Some people find it easy to commit adultery. Their attitude and circumstances mean that, when an offer comes along, they are ready to accept.
If you're single, however, committing adultery is a problem. Who are you cheating on?
I like to delude myself that I have a girl friend. I pretend I am in a long-term relationship with the girl at the pub who sells me beer and hamburgers each Friday. When I talk to other women, I get the delicious thrill of the affair, without the attendant complication of guilt.
Sadly, it hasn't been effective yet. But it has taught me a number of valuable lessons in how one should commit adultery.
- Find yourself another person to commit adultery with. Although your partner will still probably leave you, sex with an inflatable doll is not technically adultery.
- Adultery is best committed when away from home on a business trip; the annual family holiday to Nannas is not a good time.
- It's OK for you to commit adultery with a person of your gender.
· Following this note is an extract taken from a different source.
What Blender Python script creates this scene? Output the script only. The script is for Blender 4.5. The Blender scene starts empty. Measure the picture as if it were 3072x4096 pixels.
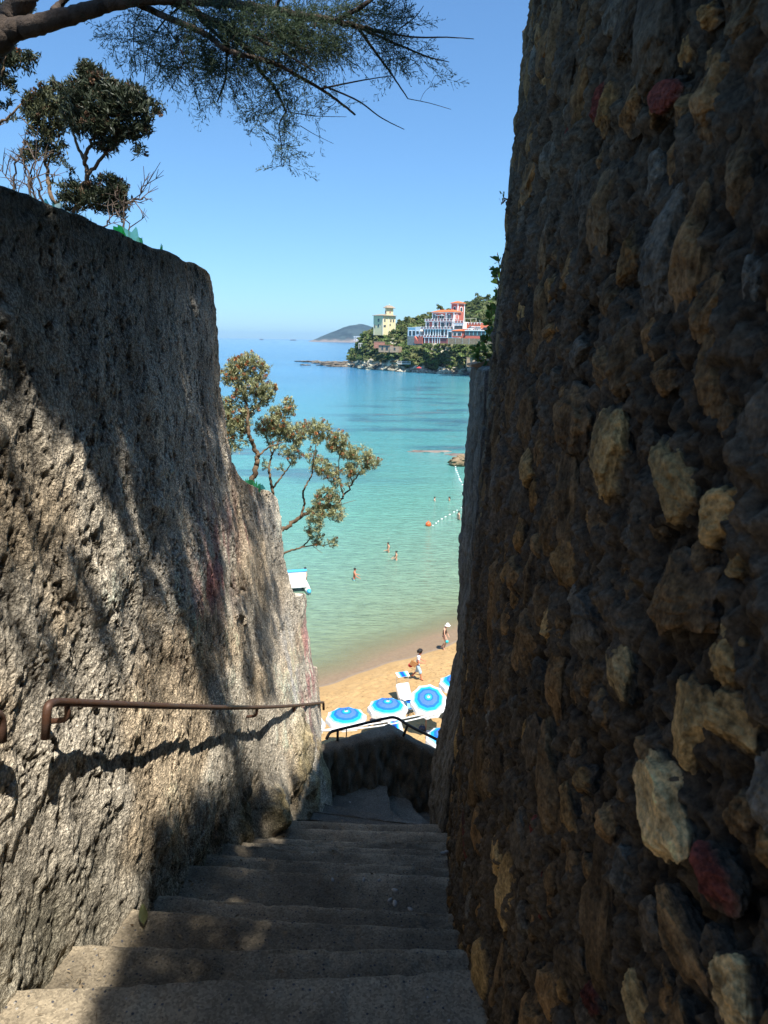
import bpy, bmesh, math, random
import numpy as np
from mathutils import Vector, Matrix, Euler

random.seed(7)
RNG = np.random.default_rng(7)
PI = math.pi
scene = bpy.context.scene
C = scene.collection

# ------------------------------------------------------------------ camera
F = 2842.0
PITCH = math.radians(13.57)
ROLL = math.radians(0.9)
CR = np.array((Matrix.Rotation(PI / 2 - PITCH, 3, 'X') @ Matrix.Rotation(ROLL, 3, 'Z')))
def ray(px, py): return CR @ np.array([px - 1536.0, 2048.0 - py, -F])
def PY(px, py, y):
    d = ray(px, py); return d * (y / d[1])
def PZ(px, py, z):
    d = ray(px, py); return d * (z / d[2])
def PX(px, py, x):
    d = ray(px, py); return d * (x / d[0])
def PROJ(P):
    q = np.asarray(P) @ CR
    return 1536.0 + F * q[..., 0] / -q[..., 2], 2048.0 - F * q[..., 1] / -q[..., 2], -q[..., 2]
cam_d = bpy.data.cameras.new('camera')
cam = bpy.data.objects.new('camera', cam_d); C.objects.link(cam)
cam.matrix_world = Matrix(CR.tolist()).to_4x4()
cam_d.sensor_fit = 'VERTICAL'; cam_d.sensor_height = 36.0; cam_d.sensor_width = 27.0
cam_d.lens = F / 4096 * 36.0
cam_d.clip_start = 0.05; cam_d.clip_end = 200000
cam_d.dof.use_dof = True; cam_d.dof.focus_distance = 7.0; cam_d.dof.aperture_fstop = 14.0
scene.camera = cam

# ------------------------------------------------------------------ light
SUNV = Vector((-0.225, 0.445, -1.0)).normalized()       # way the light travels
sun_d = bpy.data.lights.new('sun', 'SUN'); sun_d.energy = 5.0; sun_d.angle = math.radians(0.53)
sun_d.color = (1.0, 0.955, 0.88)
sun = bpy.data.objects.new('sun', sun_d); C.objects.link(sun)
sun.rotation_euler = SUNV.to_track_quat('-Z', 'Y').to_euler()
sun.location = (3, -6, 12)
world = bpy.data.worlds.new('World'); scene.world = world; world.use_nodes = True
wn = world.node_tree.nodes; wl = world.node_tree.links
for n in list(wn): wn.remove(n)
sky = wn.new('ShaderNodeTexSky'); sky.sky_type = 'NISHITA'; sky.sun_disc = False
sky.sun_elevation = math.asin(-SUNV.z); sky.sun_rotation = math.atan2(-SUNV.x, -SUNV.y)
sky.air_density = 1.0; sky.dust_density = 0.35; sky.ozone_density = 2.2; sky.altitude = 20
wbg = wn.new('ShaderNodeBackground'); wbg.inputs['Strength'].default_value = 0.108
wo = wn.new('ShaderNodeOutputWorld')
sgm = wn.new('ShaderNodeGamma'); sgm.inputs[1].default_value = 0.80
stn = wn.new('ShaderNodeMix'); stn.data_type = 'RGBA'; stn.blend_type = 'MULTIPLY'; stn.inputs[0].default_value = 1.0; stn.inputs[7].default_value = (0.66, 1.02, 1.36, 1)
wl.new(sky.outputs[0], sgm.inputs[0]); wl.new(sgm.outputs[0], stn.inputs[6]); wl.new(stn.outputs[2], wbg.inputs[0]); wl.new(wbg.outputs[0], wo.inputs[0])
scene.view_settings.view_transform = 'Standard'; scene.view_settings.look = 'None'
scene.view_settings.exposure = 0.82; scene.view_settings.gamma = 1.0
scene.render.engine = 'CYCLES'
scene.cycles.use_denoising = True
scene.cycles.max_bounces = 8; scene.cycles.transparent_max_bounces = 16
scene.cycles.volume_bounces = 0
scene.cycles.sample_clamp_indirect = 6.0
scene.cycles.caustics_reflective = False; scene.cycles.caustics_refractive = False

# ------------------------------------------------------------------ tagging
def tag(o, label=None, cat=None, group=None, kind=None):
    if label: o['label'] = label
    if cat: o['category'] = cat
    if group: o['group'] = group
    if kind: o['kind'] = kind
    return o
def empty(name, loc=(0, 0, 0), rz=0.0):
    o = bpy.data.objects.new(name, None); C.objects.link(o)
    o.location = [float(v) for v in loc]; o.rotation_euler = (0, 0, rz); o.empty_display_size = .1
    return o
def copy_tree(o, parent=None):
    c = o.copy(); C.objects.link(c); c.parent = parent
    for ch in list(o.children): copy_tree(ch, c)
    return c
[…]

You can tell your partner "I'm looking for something you havent got," and not be insulting.
- If you are 'caught in the act', it might be worth asking your partner to join in, but probably isn't.
- Although the Bible says "Thou shalt not commit adultery", it also says you shouldnt covet your neighbours ox. The Bible therefore obviously only applies to farmers, and can safely be ignored by city-dwellers.
- It's a good idea not to have an affair with priests and nuns. Technically, these people are married to God. You don't want God slashing your tyres for eternity, even if you do live in a city.
- Affairs in hotels are sexy; affairs in the back seats of Corollas are not.
- It is not a good idea to keep the condoms as a souvenir.
- Despite what Bill Clinton might say, oral sex counts.
- Conduct your affair using code words only the both of you understand. "The deal's going pear-shaped. We'd better have a crisis meeting; you bring the stationery" is a good code; "Ill meet you at my house in half an hour. Buy condoms" is not.